High school all-American Neely Crenshaw was probably the best quarterback ever to play for the legendary Messina Spartans. Fifteen years have gone by since those glory days, and Neely has come home to Messina to bury Coach Eddie Rake, the man who molded the Spartans into an unbeatable football dynasty.

Now, as Coach Rake’s “boys” sit in the bleachers waiting for the dimming field lights to signal his passing, they replay the old games, relive the old glories, and try to decide once and for all whether they love Eddie Rake – or hate him. For Neely Crenshaw, a man who must finally forgive his coach – and himself – before he can get on with his life, the stakes are especially high.

My husband likes to tease me for my VERY small town roots. He grew up in the city and just doesn’t get the almost cult-like culture that such a close knit community possesses. When there are only 100 kids in your graduating class–450-500 in the whole school–the society circle is very small. I couldn’t do anything against the rules or illegal because my mother would know I was in trouble before I did!
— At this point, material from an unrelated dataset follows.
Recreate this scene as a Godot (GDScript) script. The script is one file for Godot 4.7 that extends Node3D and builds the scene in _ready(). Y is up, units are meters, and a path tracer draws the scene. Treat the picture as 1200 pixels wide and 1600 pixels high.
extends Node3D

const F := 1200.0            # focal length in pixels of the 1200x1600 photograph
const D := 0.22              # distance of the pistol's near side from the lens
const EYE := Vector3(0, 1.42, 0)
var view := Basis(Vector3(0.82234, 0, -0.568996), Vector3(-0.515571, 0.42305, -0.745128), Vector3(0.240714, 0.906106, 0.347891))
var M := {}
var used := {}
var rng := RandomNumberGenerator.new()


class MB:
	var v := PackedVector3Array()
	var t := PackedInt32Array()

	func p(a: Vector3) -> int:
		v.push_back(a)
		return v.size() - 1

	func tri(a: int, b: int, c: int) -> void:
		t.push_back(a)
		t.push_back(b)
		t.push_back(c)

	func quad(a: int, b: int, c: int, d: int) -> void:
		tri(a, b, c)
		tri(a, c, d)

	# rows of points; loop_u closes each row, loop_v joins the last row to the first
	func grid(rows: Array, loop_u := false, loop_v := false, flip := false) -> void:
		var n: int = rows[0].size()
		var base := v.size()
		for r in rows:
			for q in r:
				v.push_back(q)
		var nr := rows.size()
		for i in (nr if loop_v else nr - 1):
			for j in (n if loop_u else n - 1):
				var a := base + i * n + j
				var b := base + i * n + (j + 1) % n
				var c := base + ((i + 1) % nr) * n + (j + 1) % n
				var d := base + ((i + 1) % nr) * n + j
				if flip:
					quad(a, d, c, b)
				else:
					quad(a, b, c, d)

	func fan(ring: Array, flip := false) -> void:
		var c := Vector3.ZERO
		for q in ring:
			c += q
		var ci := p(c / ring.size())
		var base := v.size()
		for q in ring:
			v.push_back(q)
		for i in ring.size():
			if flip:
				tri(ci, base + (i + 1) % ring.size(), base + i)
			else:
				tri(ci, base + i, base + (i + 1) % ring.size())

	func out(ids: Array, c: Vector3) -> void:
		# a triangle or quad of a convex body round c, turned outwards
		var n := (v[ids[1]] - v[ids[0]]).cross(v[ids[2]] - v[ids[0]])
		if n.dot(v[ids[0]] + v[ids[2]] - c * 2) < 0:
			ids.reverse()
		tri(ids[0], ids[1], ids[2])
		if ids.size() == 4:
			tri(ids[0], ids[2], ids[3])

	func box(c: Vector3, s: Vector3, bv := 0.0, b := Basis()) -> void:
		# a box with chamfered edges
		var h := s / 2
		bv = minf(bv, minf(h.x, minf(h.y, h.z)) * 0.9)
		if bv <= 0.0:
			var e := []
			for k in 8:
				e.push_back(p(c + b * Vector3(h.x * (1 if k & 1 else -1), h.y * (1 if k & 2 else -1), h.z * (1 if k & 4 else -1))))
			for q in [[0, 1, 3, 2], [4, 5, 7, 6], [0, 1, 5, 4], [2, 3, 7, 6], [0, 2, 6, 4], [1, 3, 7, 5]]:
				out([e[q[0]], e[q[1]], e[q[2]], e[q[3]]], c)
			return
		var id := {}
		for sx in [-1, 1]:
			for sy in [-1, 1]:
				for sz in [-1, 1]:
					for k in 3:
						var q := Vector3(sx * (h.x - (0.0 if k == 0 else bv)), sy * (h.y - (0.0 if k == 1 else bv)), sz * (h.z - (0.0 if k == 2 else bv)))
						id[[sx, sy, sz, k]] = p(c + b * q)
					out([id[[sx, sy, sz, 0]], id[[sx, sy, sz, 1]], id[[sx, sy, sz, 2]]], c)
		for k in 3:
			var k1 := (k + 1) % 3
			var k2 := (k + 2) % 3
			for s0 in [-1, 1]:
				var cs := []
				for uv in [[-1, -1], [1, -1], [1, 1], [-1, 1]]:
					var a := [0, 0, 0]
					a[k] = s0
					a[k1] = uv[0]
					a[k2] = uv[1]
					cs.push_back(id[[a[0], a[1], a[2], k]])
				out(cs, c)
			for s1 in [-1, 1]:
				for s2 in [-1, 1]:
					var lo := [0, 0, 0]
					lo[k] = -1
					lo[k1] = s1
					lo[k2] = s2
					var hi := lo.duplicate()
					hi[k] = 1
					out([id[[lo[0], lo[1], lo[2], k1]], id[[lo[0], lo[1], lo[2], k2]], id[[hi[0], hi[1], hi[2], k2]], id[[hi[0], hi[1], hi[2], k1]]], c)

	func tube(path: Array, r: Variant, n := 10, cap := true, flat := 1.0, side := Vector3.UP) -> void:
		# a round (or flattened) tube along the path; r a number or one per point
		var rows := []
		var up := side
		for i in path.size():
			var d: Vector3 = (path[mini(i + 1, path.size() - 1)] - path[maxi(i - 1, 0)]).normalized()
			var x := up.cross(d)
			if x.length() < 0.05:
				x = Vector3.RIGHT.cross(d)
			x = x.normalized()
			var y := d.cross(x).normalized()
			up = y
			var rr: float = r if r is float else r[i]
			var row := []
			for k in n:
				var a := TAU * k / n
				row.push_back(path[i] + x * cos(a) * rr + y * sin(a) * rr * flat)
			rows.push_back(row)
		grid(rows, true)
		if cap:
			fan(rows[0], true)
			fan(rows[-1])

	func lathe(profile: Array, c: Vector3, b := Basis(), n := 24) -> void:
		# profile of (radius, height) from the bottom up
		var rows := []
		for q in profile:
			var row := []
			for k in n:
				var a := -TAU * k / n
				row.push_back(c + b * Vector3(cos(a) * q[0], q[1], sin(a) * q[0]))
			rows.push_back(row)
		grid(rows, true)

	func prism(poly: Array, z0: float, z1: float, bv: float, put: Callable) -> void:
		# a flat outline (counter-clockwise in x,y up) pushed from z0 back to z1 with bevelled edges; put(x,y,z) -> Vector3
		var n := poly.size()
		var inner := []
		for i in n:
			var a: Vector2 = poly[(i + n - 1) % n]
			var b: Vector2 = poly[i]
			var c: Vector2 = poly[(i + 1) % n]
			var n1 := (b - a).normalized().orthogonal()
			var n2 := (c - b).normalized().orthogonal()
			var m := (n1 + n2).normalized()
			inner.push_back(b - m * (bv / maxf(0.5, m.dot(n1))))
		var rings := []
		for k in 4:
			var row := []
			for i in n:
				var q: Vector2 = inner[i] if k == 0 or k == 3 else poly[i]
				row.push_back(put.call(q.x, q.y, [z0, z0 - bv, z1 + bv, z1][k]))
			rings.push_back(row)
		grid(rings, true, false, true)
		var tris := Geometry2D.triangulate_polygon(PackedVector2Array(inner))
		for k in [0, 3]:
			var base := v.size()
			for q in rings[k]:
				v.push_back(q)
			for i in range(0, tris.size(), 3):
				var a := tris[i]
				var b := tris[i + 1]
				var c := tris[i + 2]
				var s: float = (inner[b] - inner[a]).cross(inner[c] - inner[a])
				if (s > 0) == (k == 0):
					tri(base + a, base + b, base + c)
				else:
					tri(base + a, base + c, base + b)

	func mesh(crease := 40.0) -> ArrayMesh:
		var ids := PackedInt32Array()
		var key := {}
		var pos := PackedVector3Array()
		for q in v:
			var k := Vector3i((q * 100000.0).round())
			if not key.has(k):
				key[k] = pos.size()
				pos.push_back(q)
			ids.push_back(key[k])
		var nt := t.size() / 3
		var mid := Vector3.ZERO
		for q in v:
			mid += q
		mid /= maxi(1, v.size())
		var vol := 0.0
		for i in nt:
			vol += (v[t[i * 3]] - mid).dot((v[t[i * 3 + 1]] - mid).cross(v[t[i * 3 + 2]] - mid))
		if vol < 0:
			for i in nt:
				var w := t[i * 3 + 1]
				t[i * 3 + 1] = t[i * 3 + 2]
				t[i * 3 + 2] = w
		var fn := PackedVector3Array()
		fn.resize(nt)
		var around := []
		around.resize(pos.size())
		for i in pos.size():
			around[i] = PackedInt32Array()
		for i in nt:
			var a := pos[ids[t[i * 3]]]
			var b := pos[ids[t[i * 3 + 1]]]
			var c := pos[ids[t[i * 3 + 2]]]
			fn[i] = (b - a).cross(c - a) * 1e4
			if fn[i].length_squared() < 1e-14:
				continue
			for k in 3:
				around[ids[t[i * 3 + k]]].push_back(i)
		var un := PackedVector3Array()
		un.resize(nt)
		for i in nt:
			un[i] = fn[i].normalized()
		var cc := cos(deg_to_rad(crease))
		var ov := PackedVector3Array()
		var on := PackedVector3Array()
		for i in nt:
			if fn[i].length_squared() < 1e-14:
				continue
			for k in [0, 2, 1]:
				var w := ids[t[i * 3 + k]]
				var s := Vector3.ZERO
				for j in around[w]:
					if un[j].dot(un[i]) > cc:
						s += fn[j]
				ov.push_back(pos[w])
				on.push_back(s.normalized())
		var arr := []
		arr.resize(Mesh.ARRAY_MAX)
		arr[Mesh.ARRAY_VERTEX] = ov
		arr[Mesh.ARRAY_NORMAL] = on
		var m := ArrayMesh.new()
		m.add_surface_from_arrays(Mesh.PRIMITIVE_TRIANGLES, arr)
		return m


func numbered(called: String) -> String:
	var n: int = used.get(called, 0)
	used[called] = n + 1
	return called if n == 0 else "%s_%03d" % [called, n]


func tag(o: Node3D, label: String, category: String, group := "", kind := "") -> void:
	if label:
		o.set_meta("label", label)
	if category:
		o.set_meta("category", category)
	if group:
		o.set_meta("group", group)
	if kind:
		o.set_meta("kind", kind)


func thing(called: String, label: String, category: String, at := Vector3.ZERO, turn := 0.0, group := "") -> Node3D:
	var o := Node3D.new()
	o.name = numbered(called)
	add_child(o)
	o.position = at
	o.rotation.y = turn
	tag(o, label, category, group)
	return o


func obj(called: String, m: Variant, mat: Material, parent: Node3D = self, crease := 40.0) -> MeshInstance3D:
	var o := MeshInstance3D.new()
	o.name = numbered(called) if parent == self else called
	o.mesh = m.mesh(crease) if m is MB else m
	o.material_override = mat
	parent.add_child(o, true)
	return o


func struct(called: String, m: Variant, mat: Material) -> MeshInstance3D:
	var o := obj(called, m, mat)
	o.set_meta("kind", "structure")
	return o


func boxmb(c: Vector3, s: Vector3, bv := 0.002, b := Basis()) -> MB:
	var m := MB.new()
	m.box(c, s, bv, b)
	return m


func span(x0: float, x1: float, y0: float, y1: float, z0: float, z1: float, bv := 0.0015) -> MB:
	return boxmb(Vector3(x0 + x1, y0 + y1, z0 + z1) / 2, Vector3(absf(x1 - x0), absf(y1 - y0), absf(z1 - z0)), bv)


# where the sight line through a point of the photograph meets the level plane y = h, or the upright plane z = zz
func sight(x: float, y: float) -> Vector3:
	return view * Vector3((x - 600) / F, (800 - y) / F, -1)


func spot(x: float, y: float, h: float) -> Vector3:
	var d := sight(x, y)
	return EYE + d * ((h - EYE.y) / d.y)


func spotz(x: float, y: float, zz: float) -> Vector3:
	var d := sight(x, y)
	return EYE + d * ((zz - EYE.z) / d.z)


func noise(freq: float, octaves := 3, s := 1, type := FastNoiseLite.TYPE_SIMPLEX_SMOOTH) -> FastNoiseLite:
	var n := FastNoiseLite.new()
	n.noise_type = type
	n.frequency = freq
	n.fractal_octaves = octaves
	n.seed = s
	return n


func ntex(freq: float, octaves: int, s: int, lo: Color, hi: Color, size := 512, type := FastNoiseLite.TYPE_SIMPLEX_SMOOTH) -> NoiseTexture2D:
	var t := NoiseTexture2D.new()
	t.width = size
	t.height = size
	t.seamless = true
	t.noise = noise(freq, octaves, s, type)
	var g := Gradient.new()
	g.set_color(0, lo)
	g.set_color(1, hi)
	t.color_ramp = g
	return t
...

Sports RULE small towns. We were a basketball school–and oh how the players were gods. I used to have this whole holy trinity metaphor for the coaches and principles…it wasn’t very nice. I was a bit like Cameron in Bleachers. Basketball got in the way of my priorities, and so I hated it. (I never did learn to like basketball, either.)

In Messina, football is king. Nothing else matters but a system where the team wins, and as long as their coach keeps that up, who cares what he does, right? Right.

At first, Bleachers seems a lot like any other football movie or book, except that it comes at the end of the coach’s life, so it is all about stories and remembrance. However, the motivational speeches and happy thoughts soon turn darker as the players reveal that Messina’s most beloved citizen wasn’t so beloved after all. He may have been a powerful man, but he didn’t always use that power for goodness. He got the results that the town wanted, but at what cost?

Bleachers is a pretty short novel. I blew through it in a couple of hours–which is good, because I wouldn’t have wanted to spend any more time on it. I think I had a scowl on my face the whole time. The coaching tactics were bad enough, but then we got to the “relationship” between Neely and Cameron and…ew. It’s literally the most stereotypical “I peaked in high school” conversation ever. If I could have slapped him through the book, I would have.

Not the worst Grisham I’ve read so far. And the cover is pretty. I love these husband book reviews, don’t you? Alas, the mission to read all the books on my shelf.